As athletic director, Mr. Riska developed fitness and sports programs for club members and created events that honored renowned athletes. But it was as the executive director of the Heisman Trophy Trust and the Heisman Foundation that he was largely known.
“What I think I have been able to do,” he told The Bay Ridge Paper in Brooklyn in 2003, “is guide and protect the Heisman from people who might try to make money the wrong way on it. I like to view myself as the conscience of the Heisman.”
He retired in 2004, three years after the 9/11 attacks and their aftermath led the club to close permanently. The trophy, which is awarded by a vote of members of the sports media and past winners, was moved to various locations and is now held at the Heisman Trust’s office in Manhattan.

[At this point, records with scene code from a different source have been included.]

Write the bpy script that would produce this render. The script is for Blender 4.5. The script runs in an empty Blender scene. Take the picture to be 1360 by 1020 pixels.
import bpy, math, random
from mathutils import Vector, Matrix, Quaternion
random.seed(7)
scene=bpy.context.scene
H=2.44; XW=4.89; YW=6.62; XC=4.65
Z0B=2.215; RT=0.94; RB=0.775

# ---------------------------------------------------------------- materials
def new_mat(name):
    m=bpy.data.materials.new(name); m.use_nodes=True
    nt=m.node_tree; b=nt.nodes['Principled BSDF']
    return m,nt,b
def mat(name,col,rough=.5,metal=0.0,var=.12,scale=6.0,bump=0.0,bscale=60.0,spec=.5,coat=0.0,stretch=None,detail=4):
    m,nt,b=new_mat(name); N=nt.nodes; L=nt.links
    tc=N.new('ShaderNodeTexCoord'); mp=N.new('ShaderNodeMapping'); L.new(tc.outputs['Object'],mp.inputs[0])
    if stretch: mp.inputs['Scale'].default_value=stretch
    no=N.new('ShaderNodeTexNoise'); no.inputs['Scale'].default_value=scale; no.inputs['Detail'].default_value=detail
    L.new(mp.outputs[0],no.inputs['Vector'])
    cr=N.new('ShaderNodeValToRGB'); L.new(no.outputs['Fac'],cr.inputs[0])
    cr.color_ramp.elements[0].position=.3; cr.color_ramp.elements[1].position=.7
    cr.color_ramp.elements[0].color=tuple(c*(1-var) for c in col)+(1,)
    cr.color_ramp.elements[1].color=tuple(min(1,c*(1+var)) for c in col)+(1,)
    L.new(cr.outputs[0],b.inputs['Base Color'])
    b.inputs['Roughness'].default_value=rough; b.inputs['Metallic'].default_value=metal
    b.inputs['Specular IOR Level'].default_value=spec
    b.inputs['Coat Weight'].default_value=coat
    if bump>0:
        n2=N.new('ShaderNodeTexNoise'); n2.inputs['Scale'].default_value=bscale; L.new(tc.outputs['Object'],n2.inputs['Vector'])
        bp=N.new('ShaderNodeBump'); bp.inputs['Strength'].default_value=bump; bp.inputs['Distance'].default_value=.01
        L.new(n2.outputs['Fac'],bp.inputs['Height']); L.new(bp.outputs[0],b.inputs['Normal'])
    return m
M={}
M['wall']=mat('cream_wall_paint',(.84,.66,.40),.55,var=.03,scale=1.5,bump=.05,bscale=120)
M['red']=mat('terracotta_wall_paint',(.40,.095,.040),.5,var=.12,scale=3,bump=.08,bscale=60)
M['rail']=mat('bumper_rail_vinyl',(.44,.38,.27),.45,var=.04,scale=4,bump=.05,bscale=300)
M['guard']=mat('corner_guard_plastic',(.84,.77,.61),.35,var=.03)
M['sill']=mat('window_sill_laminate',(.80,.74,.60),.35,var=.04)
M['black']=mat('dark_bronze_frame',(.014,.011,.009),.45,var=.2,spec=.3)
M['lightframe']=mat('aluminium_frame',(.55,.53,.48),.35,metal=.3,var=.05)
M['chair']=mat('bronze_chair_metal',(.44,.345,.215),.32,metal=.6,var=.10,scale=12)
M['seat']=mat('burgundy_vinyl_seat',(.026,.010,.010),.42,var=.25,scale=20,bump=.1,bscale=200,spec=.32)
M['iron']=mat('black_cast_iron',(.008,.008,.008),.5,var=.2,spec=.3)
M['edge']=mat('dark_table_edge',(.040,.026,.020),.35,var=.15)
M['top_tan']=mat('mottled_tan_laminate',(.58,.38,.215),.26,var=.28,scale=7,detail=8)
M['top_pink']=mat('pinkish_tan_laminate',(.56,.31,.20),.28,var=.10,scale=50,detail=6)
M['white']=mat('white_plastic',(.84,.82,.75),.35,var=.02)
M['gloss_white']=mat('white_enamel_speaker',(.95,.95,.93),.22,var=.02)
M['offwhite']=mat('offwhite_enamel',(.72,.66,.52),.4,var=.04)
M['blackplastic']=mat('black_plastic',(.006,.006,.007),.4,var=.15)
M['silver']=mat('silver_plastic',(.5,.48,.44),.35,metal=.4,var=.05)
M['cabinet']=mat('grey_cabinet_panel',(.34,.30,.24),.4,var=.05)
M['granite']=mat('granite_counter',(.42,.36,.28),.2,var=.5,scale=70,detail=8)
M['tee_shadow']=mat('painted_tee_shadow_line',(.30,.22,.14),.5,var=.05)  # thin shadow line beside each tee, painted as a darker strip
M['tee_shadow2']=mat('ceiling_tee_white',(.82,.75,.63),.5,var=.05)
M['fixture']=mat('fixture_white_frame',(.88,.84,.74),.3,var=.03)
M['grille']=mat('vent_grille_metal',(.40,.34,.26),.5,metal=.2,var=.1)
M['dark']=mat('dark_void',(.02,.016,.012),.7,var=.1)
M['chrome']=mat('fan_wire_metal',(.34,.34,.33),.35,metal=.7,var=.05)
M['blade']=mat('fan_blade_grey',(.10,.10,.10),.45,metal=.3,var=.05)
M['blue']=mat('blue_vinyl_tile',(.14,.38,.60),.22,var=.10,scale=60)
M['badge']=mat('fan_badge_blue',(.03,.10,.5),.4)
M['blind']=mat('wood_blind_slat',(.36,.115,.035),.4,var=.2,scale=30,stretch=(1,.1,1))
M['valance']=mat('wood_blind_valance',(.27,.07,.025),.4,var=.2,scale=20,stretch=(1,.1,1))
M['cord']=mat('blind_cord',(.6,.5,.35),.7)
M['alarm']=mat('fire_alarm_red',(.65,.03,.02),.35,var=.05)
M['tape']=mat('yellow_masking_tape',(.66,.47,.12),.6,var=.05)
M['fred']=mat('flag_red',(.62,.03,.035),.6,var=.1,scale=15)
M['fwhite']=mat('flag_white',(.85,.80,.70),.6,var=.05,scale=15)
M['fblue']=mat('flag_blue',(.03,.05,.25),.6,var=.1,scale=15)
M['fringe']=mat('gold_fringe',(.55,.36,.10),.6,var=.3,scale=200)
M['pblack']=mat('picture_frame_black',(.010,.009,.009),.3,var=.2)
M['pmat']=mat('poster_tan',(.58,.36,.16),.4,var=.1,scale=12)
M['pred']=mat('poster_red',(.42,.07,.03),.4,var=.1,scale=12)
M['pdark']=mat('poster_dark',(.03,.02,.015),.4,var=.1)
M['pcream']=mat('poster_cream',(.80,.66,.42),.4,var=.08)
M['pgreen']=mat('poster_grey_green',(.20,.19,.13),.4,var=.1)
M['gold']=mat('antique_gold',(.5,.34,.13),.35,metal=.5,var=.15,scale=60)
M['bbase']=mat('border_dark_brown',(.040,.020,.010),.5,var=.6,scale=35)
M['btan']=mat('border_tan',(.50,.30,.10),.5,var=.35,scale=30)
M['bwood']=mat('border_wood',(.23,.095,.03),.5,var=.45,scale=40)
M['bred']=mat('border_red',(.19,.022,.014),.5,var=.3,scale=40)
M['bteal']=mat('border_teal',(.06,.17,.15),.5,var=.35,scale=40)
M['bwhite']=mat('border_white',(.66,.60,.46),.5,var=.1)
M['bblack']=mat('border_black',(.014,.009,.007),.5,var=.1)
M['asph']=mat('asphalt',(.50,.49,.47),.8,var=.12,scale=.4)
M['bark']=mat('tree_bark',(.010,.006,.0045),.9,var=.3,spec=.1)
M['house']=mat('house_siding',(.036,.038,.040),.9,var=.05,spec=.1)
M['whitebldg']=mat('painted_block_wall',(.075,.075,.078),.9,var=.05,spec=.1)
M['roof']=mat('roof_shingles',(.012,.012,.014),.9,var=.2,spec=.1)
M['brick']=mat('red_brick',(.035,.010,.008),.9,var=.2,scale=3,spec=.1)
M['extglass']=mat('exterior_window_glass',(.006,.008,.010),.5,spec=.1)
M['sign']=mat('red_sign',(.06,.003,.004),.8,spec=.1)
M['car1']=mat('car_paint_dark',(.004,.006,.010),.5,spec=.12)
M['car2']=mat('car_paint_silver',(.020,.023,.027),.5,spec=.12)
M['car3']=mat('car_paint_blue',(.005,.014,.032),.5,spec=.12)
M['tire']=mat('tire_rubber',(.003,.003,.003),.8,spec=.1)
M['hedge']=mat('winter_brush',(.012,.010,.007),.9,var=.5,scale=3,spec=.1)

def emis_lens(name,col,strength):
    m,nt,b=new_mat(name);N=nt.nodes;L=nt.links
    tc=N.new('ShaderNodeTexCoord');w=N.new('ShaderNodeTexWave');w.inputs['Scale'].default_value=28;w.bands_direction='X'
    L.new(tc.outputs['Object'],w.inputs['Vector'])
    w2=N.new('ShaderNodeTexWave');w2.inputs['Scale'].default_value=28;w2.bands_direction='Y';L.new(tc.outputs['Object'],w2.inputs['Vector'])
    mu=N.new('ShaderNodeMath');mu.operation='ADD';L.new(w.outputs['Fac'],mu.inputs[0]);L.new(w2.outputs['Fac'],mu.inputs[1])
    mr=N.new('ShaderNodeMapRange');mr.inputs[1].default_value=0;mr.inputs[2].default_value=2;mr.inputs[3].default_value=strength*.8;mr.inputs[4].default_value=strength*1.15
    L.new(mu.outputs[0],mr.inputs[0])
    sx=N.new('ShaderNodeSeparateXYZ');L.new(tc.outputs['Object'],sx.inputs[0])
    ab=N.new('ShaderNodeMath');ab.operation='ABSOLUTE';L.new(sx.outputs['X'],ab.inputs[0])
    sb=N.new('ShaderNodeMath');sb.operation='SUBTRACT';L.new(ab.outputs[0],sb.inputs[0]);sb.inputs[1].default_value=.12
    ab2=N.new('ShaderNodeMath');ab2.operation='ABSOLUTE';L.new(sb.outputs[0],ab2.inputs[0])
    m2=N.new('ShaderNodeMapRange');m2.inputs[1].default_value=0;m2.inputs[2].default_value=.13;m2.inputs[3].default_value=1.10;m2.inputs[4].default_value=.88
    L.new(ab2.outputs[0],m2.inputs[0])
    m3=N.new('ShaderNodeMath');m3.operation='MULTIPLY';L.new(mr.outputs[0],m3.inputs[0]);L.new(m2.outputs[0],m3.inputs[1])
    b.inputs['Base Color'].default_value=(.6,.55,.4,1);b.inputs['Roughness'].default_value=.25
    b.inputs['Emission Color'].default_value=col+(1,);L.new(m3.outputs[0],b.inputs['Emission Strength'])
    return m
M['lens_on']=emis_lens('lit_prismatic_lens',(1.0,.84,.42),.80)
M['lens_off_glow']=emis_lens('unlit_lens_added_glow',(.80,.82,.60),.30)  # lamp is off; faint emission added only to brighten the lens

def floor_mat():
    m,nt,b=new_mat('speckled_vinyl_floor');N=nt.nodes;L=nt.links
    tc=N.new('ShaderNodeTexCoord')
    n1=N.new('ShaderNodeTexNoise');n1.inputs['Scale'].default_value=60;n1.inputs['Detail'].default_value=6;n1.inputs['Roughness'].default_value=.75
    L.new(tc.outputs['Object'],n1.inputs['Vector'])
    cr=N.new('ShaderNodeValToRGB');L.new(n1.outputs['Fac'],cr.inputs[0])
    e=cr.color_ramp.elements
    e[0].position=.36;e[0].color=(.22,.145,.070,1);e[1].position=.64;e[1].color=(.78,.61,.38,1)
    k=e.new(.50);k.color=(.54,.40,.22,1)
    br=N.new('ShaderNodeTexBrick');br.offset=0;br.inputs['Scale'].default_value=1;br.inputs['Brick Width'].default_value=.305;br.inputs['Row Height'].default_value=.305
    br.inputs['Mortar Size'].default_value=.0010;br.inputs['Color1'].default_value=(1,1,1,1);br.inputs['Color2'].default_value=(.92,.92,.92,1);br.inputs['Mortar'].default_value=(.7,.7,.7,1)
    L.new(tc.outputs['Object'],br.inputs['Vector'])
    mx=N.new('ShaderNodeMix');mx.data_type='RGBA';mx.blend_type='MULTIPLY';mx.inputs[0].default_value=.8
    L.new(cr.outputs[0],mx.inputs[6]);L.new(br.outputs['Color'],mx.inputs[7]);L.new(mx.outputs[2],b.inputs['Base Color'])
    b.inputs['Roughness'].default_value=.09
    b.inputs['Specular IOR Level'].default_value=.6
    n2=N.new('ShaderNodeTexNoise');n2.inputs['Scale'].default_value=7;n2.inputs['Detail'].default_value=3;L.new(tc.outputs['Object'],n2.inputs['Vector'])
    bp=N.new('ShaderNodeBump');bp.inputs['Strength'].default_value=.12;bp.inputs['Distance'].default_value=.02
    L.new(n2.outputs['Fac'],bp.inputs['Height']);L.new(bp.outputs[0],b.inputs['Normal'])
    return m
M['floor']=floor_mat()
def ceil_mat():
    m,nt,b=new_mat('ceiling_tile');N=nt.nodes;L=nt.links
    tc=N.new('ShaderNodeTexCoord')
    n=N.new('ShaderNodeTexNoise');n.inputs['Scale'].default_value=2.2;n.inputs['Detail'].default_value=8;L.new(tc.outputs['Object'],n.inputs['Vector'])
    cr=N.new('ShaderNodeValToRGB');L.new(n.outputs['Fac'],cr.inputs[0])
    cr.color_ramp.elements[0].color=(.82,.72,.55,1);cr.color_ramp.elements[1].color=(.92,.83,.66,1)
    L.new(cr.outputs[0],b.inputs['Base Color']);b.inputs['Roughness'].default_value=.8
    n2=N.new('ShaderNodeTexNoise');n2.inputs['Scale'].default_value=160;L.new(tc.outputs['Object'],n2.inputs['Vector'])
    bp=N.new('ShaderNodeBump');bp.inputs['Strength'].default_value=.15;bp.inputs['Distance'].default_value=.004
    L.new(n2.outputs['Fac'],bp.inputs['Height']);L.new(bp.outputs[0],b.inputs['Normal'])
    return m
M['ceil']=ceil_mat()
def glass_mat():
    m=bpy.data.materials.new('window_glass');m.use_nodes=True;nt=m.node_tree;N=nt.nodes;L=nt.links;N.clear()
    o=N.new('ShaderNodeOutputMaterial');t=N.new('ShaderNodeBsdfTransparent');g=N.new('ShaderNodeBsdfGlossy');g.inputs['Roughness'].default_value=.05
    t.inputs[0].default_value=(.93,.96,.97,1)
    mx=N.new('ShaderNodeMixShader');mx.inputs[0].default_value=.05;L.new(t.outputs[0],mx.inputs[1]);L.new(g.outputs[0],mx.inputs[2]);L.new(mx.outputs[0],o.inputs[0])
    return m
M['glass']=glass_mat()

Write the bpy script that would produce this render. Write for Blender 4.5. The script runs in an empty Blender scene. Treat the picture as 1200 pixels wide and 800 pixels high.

In addition to his daughter Elizabeth, Mr. Riska is survived by his wife, Josephine (Karpoich) Riska, known as Lorraine; another daughter, Barbara Piersiak; and four grandchildren.
For a time, 15 or 20 of the past Heisman winners who traveled to New York City for the annual anointing of the newest winner took time off during the weekend to commemorate their achievements at the Blarney Stone bar near the club.
“People might have been looking for them, but I’d let them go off by themselves for a couple of hours,” Mr. Riska told The Times. “They would let their hair down with their wives, rubbing shoulders with these blue-collar construction workers. It was a collection of some of the best college football players ever. But they just wanted to hang out with a regular crowd.”